As our economy slides into the abyss, people are naturally trying to identify the culprit. The root cause of the crisis, of course, was the real estate bubble and its enabler, the over-leveraged financial industry. But what specifically triggered the bubble? Was it Greenspan's lax monetary policy? Banks' overly lax lending standards? The feds' failure to regulate CMOs and CDS's and other exotic financial instruments? Or can we pin the blame on some jurisdictions' overly restrictive zoning laws that allowed real estate prices to spike in the first place?
Perhaps bubbles simply arise out of our brains' funny wiring. According to this interesting piece by Virginia Postrel, experimental economists have concluded that they do:
For more than two decades, economists have been running versions of the same experiment. They take a bunch of volunteers, usually undergraduates but sometimes businesspeople or graduate students; divide them into experimental groups of roughly a dozen; give each person money and shares to trade with; and pay dividends of 24 cents at the end of each of 15 rounds, each lasting a few minutes. (Sometimes the 24 cents is a flat amount; more often there’s an equal chance of getting 0, 8, 28, or 60 cents, which averages out to 24 cents.) All participants are given the same information, but they can’t talk to one another and they interact only through their trading screens. Then the researchers watch what happens, repeating the same experiment with different small groups to get a larger picture.
The great thing about a laboratory experiment is that you can control the environment. Wall Street securities carry uncertainties—more, lately, than many people expected—but this experimental security is a sure thing. “The fundamental value is unambiguously defined,” says the economist Charles Noussair, a professor at Tilburg University, in the Netherlands, who has run many of these experiments. “It’s the expected value of the future dividend stream at any given time”: 15 times 24 cents, or $3.60 at the end of the first round; 14 times 24 cents, or $3.36 at the end of the second; $3.12 at the end of the third; and so on down to zero. Participants don’t even have to do the math. They can see the total expected dividends on their computer screens.
Here, finally, is a security with security—no doubt about its true value, no hidden risks, no crazy ups and downs, no bubbles and panics. The trading price should stick close to the expected value.
At least that’s what economists would have thought before Vernon Smith, who won a 2002 Nobel Prize for developing experimental economics, first ran the test in the mid-1980s. But that’s not what happens. Again and again, in experiment after experiment, the trading price runs up way above fundamental value. Then, as the 15th round nears, it crashes. The problem doesn’t seem to be that participants are bored and fooling around. The difference between a good trading performance and a bad one is about $80 for a three-hour session, enough to motivate cash-strapped students to do their best. Besides, Noussair emphasizes, “you don’t just get random noise. You get bubbles and crashes.” Ninety percent of the time.
Bubbles, in other words, do not need an external cause other than our silly human instincts.

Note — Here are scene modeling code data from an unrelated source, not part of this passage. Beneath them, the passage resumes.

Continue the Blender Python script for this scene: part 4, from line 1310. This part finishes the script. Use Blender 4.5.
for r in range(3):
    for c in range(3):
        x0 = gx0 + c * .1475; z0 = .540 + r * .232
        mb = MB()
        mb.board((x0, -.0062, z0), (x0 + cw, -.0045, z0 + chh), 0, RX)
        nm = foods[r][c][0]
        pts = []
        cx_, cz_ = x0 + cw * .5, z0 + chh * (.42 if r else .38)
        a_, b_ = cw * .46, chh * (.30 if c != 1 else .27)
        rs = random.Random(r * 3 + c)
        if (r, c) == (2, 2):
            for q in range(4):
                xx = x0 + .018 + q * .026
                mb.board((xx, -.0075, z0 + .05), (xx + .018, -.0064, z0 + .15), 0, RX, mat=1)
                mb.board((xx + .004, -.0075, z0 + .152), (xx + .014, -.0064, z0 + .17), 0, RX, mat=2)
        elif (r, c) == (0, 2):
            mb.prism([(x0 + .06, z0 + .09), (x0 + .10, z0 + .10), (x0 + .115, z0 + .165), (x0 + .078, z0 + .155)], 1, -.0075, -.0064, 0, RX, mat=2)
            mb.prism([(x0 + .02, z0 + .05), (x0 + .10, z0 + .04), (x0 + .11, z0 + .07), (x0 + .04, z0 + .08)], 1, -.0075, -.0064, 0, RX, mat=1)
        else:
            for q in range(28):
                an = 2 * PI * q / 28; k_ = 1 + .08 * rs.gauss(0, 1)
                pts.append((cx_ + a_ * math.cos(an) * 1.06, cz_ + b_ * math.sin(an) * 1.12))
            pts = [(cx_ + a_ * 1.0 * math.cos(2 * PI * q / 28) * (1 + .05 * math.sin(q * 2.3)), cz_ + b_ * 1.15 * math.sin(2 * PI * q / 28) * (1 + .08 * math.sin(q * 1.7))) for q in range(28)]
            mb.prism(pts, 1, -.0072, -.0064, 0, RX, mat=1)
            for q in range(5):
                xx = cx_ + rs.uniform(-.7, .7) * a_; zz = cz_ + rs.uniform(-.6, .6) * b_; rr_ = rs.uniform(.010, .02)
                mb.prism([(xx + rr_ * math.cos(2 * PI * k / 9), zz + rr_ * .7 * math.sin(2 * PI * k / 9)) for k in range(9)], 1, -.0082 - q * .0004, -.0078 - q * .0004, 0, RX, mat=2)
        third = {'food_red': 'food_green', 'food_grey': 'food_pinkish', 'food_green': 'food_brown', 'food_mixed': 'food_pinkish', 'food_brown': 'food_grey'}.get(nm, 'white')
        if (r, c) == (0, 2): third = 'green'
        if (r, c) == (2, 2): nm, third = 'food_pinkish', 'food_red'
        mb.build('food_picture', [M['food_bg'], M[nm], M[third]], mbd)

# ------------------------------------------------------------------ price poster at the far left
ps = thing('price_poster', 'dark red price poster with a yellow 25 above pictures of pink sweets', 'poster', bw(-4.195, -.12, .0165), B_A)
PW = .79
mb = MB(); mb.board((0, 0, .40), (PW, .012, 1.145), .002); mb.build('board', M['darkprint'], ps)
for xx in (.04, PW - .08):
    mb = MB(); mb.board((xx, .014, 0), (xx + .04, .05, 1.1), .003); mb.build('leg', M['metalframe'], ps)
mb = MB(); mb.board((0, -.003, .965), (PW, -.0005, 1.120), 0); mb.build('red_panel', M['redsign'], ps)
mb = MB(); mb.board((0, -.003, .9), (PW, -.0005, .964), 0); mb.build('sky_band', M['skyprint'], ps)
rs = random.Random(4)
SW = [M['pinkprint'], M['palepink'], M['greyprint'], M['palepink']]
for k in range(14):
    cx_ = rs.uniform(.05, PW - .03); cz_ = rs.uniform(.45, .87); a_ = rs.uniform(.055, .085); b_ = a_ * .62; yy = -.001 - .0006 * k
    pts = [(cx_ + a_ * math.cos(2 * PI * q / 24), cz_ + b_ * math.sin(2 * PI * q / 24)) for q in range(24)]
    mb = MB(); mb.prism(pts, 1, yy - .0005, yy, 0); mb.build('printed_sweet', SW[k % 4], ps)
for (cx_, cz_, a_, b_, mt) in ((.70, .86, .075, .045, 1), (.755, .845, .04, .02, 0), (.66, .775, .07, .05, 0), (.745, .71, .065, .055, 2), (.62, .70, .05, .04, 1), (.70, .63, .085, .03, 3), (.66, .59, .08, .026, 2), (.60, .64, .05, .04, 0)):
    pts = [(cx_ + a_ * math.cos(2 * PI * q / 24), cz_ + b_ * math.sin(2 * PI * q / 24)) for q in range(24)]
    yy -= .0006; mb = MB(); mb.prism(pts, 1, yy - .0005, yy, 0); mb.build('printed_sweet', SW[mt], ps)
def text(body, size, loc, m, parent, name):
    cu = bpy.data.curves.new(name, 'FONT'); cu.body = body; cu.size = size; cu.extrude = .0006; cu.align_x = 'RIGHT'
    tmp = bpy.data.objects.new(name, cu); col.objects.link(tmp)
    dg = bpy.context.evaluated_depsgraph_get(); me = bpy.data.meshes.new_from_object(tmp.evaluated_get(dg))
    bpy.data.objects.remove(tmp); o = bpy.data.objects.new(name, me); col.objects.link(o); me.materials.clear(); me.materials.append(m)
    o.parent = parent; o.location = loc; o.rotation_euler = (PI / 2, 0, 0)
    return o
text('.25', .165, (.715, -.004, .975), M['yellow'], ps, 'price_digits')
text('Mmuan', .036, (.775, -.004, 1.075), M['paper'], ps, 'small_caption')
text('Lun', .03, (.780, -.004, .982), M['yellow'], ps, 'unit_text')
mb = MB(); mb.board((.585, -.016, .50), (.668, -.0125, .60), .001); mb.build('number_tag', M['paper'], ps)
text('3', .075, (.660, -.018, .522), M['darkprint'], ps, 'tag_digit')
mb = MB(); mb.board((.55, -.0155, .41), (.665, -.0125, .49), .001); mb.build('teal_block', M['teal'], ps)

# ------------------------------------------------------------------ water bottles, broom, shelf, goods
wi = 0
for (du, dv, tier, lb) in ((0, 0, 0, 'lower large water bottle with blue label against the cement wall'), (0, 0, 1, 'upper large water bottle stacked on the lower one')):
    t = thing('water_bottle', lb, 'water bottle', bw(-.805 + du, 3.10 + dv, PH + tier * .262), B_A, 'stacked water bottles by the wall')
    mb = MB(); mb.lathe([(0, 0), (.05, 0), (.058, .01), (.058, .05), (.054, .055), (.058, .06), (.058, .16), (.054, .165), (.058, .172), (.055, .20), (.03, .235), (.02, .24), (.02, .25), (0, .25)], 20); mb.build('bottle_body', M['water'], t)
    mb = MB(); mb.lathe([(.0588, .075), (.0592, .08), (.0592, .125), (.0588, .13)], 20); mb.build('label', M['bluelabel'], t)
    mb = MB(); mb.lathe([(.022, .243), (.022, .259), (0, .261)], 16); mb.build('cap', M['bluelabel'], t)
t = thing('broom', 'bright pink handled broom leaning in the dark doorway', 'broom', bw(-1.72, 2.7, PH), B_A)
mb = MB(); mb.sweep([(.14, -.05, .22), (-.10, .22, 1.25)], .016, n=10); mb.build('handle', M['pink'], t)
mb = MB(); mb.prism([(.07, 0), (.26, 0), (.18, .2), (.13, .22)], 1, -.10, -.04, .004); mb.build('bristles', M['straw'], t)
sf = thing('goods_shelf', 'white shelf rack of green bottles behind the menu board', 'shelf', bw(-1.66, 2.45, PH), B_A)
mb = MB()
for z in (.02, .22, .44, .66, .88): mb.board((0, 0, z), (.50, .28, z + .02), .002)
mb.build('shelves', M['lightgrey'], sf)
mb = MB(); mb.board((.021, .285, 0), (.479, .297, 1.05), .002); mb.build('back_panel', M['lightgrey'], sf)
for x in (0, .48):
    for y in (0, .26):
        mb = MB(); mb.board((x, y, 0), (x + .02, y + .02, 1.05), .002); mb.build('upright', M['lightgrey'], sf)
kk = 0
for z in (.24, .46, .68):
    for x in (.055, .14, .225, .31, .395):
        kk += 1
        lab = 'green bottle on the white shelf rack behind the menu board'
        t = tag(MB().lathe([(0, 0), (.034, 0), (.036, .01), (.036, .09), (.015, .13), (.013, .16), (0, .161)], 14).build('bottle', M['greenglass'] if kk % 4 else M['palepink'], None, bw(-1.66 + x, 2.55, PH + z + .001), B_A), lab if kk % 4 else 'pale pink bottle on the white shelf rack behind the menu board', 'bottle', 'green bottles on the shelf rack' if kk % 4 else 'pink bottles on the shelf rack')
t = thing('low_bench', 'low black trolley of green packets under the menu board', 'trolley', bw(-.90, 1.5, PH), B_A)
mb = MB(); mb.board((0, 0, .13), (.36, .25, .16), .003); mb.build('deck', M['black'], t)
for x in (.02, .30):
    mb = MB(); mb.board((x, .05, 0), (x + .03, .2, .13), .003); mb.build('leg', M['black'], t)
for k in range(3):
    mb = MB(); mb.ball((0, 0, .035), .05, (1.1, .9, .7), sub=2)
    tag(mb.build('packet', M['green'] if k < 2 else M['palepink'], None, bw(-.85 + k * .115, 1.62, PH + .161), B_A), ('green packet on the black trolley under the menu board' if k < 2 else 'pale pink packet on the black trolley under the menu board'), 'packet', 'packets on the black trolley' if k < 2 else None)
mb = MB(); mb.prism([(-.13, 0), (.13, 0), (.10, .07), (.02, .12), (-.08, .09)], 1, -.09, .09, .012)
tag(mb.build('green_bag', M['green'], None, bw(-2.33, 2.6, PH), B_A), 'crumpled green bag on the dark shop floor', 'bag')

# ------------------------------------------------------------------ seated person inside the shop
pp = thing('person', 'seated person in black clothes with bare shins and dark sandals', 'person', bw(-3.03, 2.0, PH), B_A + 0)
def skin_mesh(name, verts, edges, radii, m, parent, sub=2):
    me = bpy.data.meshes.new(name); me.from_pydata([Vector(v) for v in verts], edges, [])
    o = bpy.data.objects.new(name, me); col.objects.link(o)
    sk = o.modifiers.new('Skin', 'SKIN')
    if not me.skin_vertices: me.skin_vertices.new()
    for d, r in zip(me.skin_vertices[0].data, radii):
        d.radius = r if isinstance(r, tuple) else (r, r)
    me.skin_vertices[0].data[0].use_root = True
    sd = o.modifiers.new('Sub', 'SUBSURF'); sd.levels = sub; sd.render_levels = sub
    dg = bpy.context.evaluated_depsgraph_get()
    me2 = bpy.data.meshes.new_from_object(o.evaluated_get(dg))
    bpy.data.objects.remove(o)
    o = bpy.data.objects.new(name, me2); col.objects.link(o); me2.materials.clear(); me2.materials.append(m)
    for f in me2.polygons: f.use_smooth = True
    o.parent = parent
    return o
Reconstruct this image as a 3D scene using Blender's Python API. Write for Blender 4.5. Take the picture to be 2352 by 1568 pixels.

How to prevent bubbles is the $2 trillion question. In the experiments, bubbles stopped forming once the participants had played the game a few times. The participants learned that a bubble was inevitable so they tried to get out of the market earlier; eventually, no one would pay more than the security's fundamental value for fear of getting stuck when the bubble popped. But as soon as the rules and stakes were altered, the participants went back to creating bubbles.
The government could tax bubble profits. That would kill Ponzi schemes before they started. But how does the government identify a bubble? It's easy to identify one when a security's fundamental value is a matter of simple arithmetic. It's harder to identify one in the real world. For example, last spring's stratospheric oil prices might have been the result of a bubble. But perhaps they weren't. Perhaps oil was just scarce and the high prices were needed to ration the limited supply. I'm not sure how the government is supposed to tell the difference.